Red ovals are the radiators, orange square is the thermostat, kitchen has a eQ-3 programmable TRV head, toilet shower is a old wax type and the rest are MiHome Energenie heads, the thermostat is a Nest 3rd generation.

Can't move thermostat boiler in floor below and have to use existing wiring. But by time the wall thermostat has warmed up, there is a lot of heat around and it over shoots, there is a huge difference depending on if doors left open or closed, and my idea of linking the TRV heads to the wall thermostat has failed.
TRV-report5.jpg So I think if I set the TRV heads right it will slow heating as it approaches target and reduce the hysteresis, 51RAAw1+hEL.jpg all but one TRV head is programmable, TRV-times.jpg so with careful setting of times or/and adjusting lock shield valves I should be able to reduce the hysteresis.

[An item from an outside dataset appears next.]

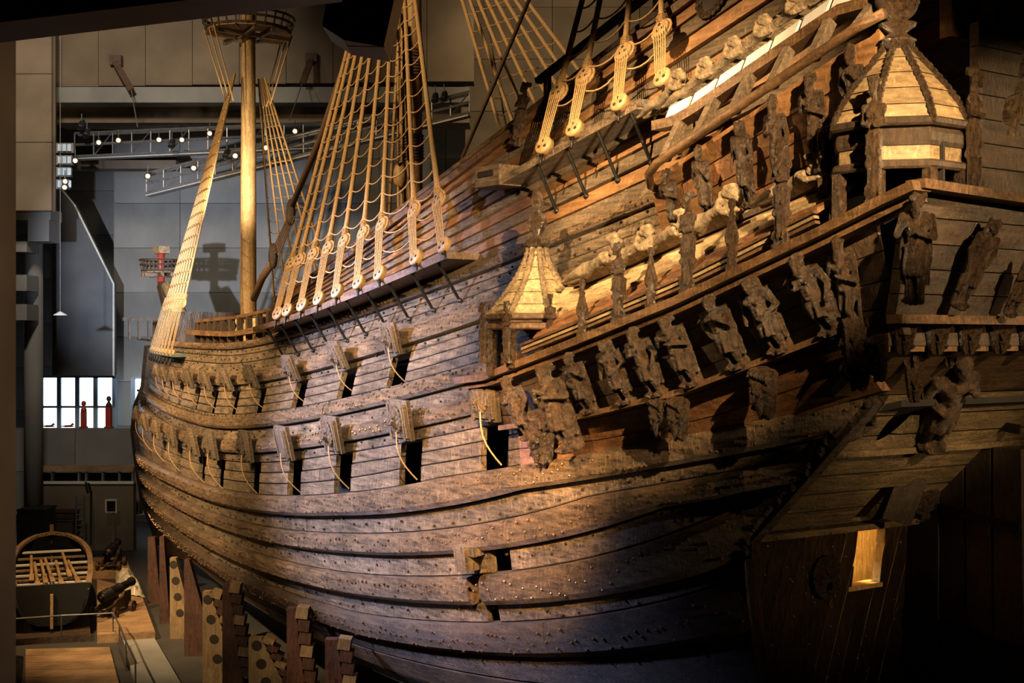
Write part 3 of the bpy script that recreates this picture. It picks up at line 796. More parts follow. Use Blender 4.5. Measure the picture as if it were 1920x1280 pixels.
# window band: back wall, posts and dark openings
b = MB(); rs = [[Vector((.62, s, r1z(s) - .1)), Vector((.62, s, r1z(s) + .75)), Vector((.66, s, r1z(s) + .75)), Vector((.66, s, r1z(s) - .1))] for s in seq(-10.2, .1, 12)]
b.rings(rs); sub(b, 'gallery_inner_wall', 'inside', LG)
EAV = .40
def ridge_z(s): return float(np.interp(s, [-8.03, -2.38], [12.60, 11.40]))
for k in range(5):      # pale roof boards
    b = MB(); rs = []
    for s in seq(-8.7, -1.9, 14):
        z0 = r1z(s) + EAV; z1 = ridge_z(s); t0, t1 = -.12, .62
        f0, f1 = k / 5, (k + 1) / 5
        P = lambda f, d: Vector((t0 + (t1 - t0) * f, s, z0 + (z1 - z0) * f + d))
        rs.append([P(f0, .04), P(f1, .0), P(f1, -.06), P(f0, -.06)])
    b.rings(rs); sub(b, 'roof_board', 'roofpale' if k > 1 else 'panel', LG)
for q in range(3):
    b = MB(); b.bar([Vector((-.15 + .02 * q, s, r1z(s) + EAV - .03 - .07 * q)) for s in seq(-8.7, -1.6, 14)], .1, .045); sub(b, 'eave_moulding', 'roofpale' if q == 1 else 'rail', LG)
b = MB(); b.bar([Vector((.60, s, ridge_z(s) + .03)) for s in seq(-8.4, -2.2, 12)], .14, .08); sub(b, 'ridge_moulding', 'rail', LG)
rnd = random.Random(4)
# window posts and carved herms and finials standing on the sill
xs_posts = [(1093, 'f'), (1160, 'h'), (1222, 'f'), (1290, 'h'), (1375, 'f'), (1465, 'h')]
for u, kd in xs_posts:
    s = min(np.linspace(-10, 0, 400), key=lambda q: abs(960 + FPX * ((np.array([R1T, q, 10]) - CAM) @ RT) / ((np.array([R1T, q, 10]) - CAM) @ FW) - u))
    s = float(s); z = r1z(s) + .06
    b = MB(); b.box((.0, s, z + .2), (.18, .26, .46)); sub(b, 'window_post', 'carved', LG)
    if kd == 'f':
        o = add('obelisk_finial', SC['finial'], frame((R1T - .02, s, z), (1, 0, 0), (0, 0, 1), (.85, .85, 1.0 + .1 * (u > 1300))), None, LG)
    else:
        o = add('herm_post', SC['herm'][u % 2], frame((R1T + .0, s, z), (1, 0, 0), (0, 0, 1), (1.3, 1.15, 1.35 + .25 * (u > 1200))), None, LG)
# reclining figures along the roof ridge
for i, (u, v, L) in enumerate(((1125, 520, 1.6), (1190, 470, 1.35), (1250, 450, 1.4), (1340, 410, 1.5), (1490, 350, 1.3))):
    p = at(u, v + 22, .42)
    slope = Vector((0, 1, -.215)).normalized()
    m = Matrix((Vector((1, 0, 0)) * L * 1.35, slope * L, Vector((0, .2, 1)).normalized() * L * 1.2)).transposed().to_4x4(); m.translation = (p.x, p.y, ridge_z(p.y) + .02)
    add('reclining_figure', SC['lying'] if i % 2 == 0 else SC['lion'], m, None, LG)
# warriors hung between foot rail and sill
for i, u in enumerate((945, 1015, 1060, 1125, 1180, 1240, 1320, 1393, 1483)):
    vt = {945: 710, 1015: 690, 1060: 672, 1125: 646, 1180: 628, 1240: 600, 1320: 566, 1393: 528, 1483: 500}[u]
    p = at(u, vt, R1T - .12); s = p.y
    s2 = s - .2; foot = Vector((r2t(s2) - .22, s2, r2z(s2) + .05)); head = Vector((R1T - .14, s - .08, r1z(s) - .12))
    if i < 2: foot = foot + Vector((.02, -.12, -.3 - .3 * (i == 1)))
    h = (head - foot).length
    add('carved_warrior', SC['fig'][i % 4], frame(foot, (1, 0, .3), head - foot, (h * 1.2, h * 1.42, h)), None, LG)
# the large warrior near the corner and the big consoles
p0 = at(1597, 628, .35); p1 = at(1573, 440, -.2)
h = (p1 - p0).length; add('carved_warrior', SC['fig'][4], frame(p0, (1, 0, .2), p1 - p0, (h * .8, h * .82, h)), 'tall carved warrior with a hand raised to his chin', LG)
for u, v0, v1, t0, t1, w in ((1020, 875, 770, .3, .05, .8), (1240, 820, 745, .3, .1, .9), (1275, 825, 745, .3, .1, .9), (1435, 785, 690, .4, .2, 1.0), (1610, 730, 630, .6, .3, .9), (1650, 715, 628, .5, .3, .6)):
    a, c = at(u, v0, t0), at(u, v1, t1); h = (c - a).length
    add('carved_console', SC['console'], frame(a, (1, 0, 0), c - a, (h * .9, h * w, h)), None, LG)

# ---- domed turrets
def turret(cx, cy, zb, r, h_wall, h_roof, nsides, rows, post_h, g, big):
    def ring(rad, z, n=nsides, a0=PI / nsides): return [Vector((cx + rad * math.cos(a0 + 2 * PI * k / n), cy + rad * math.sin(a0 + 2 * PI * k / n), z)) for k in range(n)]
    # drum mouldings
    for dz, rr, hh in ((0, 1.03, .12), (h_wall * .5, .98, h_wall * .36), (h_wall - .06, 1.06, .12)):
        b = MB(); b.rings([ring(r * rr * .97, zb + dz), ring(r * rr, zb + dz + hh * .25), ring(r * rr, zb + dz + hh * .75), ring(r * rr * .96, zb + dz + hh)]); sub(b, 'drum_moulding', 'darkwood' if big else 'rail', g)
    b = MB(); b.rings([ring(r * .93, zb), ring(r * .93, zb + h_wall)]); sub(b, 'drum', 'domewood', g)
    zt = zb + h_wall
    prof = (lambda f: r * (1.0 * (1 - f) ** .95 * (1 + .5 * f * (1 - f)) + .11 * f)) if big else (lambda f: r * ((1 - f) ** 1.5 + .13 * f))
    for q in range(rows):
        f0, f1 = q / rows, (q + 1) / rows
        for k in range(nsides):
            b = MB(); a0 = PI / nsides + 2 * PI * k / nsides; a1 = a0 + 2 * PI / nsides
            def P(f, a, d): rr = prof(f) + d; return Vector((cx + rr * math.cos(a), cy + rr * math.sin(a), zt + h_roof * f))
            b.rings([[P(f0, a0, .03), P(f0, a1, .03), P(f0, a1, -.04), P(f0, a0, -.04)], [P(f1, a0, .0), P(f1, a1, .0), P(f1, a1, -.05), P(f1, a0, -.05)]])
            sub(b, 'roof_plank', 'domewood' if big else 'roofpale', g)
    for k in range(nsides):      # garland ribs
        a = PI / nsides + 2 * PI * k / nsides; b = MB()
        n = 30
        for q in range(n + 1):
            f = q / n; rr = prof(f) + .03; b.ball((cx + rr * math.cos(a), cy + rr * math.sin(a), zt + h_roof * f), (.045 if big else .05) * (1 + .25 * (q % 2)), 7, 5)
        sub(b, 'garland_rib', 'carved' if big else 'carved_pale', g, True)
    b = MB()
    zt2 = zt + h_roof
    if big: b.lathe([(.001, -.05), (.16, -.04), (.2, 0), (.26, .03), (.16, .1), (.12, .14), (.24, .22), (.26, .26), (.12, .3), (.24, .4), (.3, .55), (.3, .72), (.24, .8), (.26, .85), (.1, .9), (.001, 1.0)], 18, Matrix.Translation((cx, cy, zt2)))
    else:
        b.lathe([(.001, -.05), (.14, -.04), (.15, .02), (.1, .08), (.08, .14), (.15, .24), (.19, .38), (.15, .52), (.06, .58), (.07, .62), (.12, .74), (.10, .88), (.03, .98), (.001, 1.0)], 14, Matrix.Translation((cx, cy, zt2)))
    sub(b, 'turret_finial', 'carved', g, True)
    b = MB()
    for k in range(nsides * 2):
        a = PI / nsides + PI * k / nsides; b.ball((cx + .17 * math.cos(a), cy + .17 * math.sin(a), zt2 - .02), (.07, .07, .09), 8, 6)
    sub(b, 'finial_collar', 'carved', g, True)
    # posts under the drum
    for k in range(nsides):
        a = PI / nsides + 2 * PI * k / nsides; x, y = cx + r * .93 * math.cos(a), cy + r * .93 * math.sin(a)
        zr = r1z(y) - .05
        b = MB(); b.box((x, y, (zr + zb) / 2), (.14, .14, max(zb - zr, .1))); sub(b, 'turret_post', 'carved', g)
        x2, y2 = cx + r * 1.1 * math.cos(a), cy + r * 1.1 * math.sin(a)
        if math.cos(a) < .45 and (not big or k % 2 == 0): add('herm_post', SC['herm'][k % 2], frame((x2, y2, max(r1z(y2), zb - post_h * .55) + .02), (-math.cos(a), -math.sin(a), 0), (0, 0, 1), (post_h * .75, post_h * .62, post_h)), None, g)
bpy.context.view_layer.update()
p = at(1010, 560, .45)
turret(.42, p.y, 10.62, .95, .24, 1.4, 8, 6, 1.15, LG, False)
p = at(1680, 300, .75)
turret(.75, p.y - .02, 12.66, .92, .62, 1.2, 8, 5, 1.75, LG, True)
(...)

But can't get my head around what to adjust first, it seems the boiler is too big, it will run for around half and hour before it starts to cycle, 18 kW three floors, the granny flat I can forget hardly used and has its own pump, zone valve and wall thermostat so that is in real terms independent.

What I want is for the wall thermostat to switch off/on with no more than an hour between each run, this will mean up stairs room TRV heads will have some hot water to work with, but at moment it is switching with around 3 to 4 hours between each run, as it over shoots so much.

Been use to gas before this house with a modulating boiler, now using oil simple off/on boiler, and just can't get head around what I need to do.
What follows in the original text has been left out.